In large or distributed teams, sharing knowledge about tooling can be a challenge. When a toolchain or pipeline gets to be big and contains a lot of code, that challenge grows with the size of the codebase. Providing a solution is as easy as describing your tasks.
gulp-assist
I recently put together gulp-assist as a tool to address that issue. An extension of sorts for Gulp, gulp-assist displays meaningful information on a tooling setup in a stylish format. How meaningful is completely up to the developer providing it.
What about the --tasks
and --tasks-simple
flags that Gulp already has? Those
are great if one wants a basic idea of the structure of the tooling, but gives us
nothing if we want to know about the individual tasks.
Floaties and Lifejackets
That all sounds lovely, but what’s this thing look like? GIMME’DA CASSHHH!. As run in the terminal:
And for each individual task including flags, and their descriptions:
Is purty no?
To Inflate, Pull Down On The Tab
This thing really is easy to use, and the few extra keystrokes it costs will undoubtedly save time down the road.

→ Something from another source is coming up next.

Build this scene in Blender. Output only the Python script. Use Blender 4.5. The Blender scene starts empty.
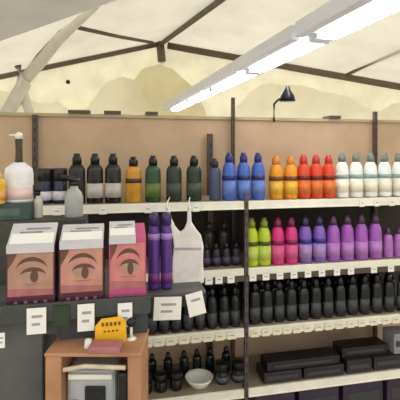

const gulp = require('gulp');
// initialize the module
require('gulp-assist')();
gulp.task('lint', () =>
// ...
);
gulp.assist('lint', {
desc: 'Analyzes code for errors and convention violations.',
flags: {
src: 'Specifies a directory / module to inspect, within the `src` directory.'
}
});
Define your tasks as per usual, then register the task with gulp-assist. It’s important to note that gulp-assist needs the task defined with Gulp before it can be registered with gulp-assist. That’s an intentional design decision, but I’m always open to suggestions.
Alternatives
The great thing about Gulp is that there’s a slew of alternatives for any one
thing you might want to get done. With that, you might enjoy
gulp-help more so than my extension.
It hooks the gulp.task
method to allow for additional parameters that
describe a task.
I didn’t care for this approach as I prefer separation of concerns and dislike modifying established API. I also prefer the output of gulp-assist (but I’m obviously biased).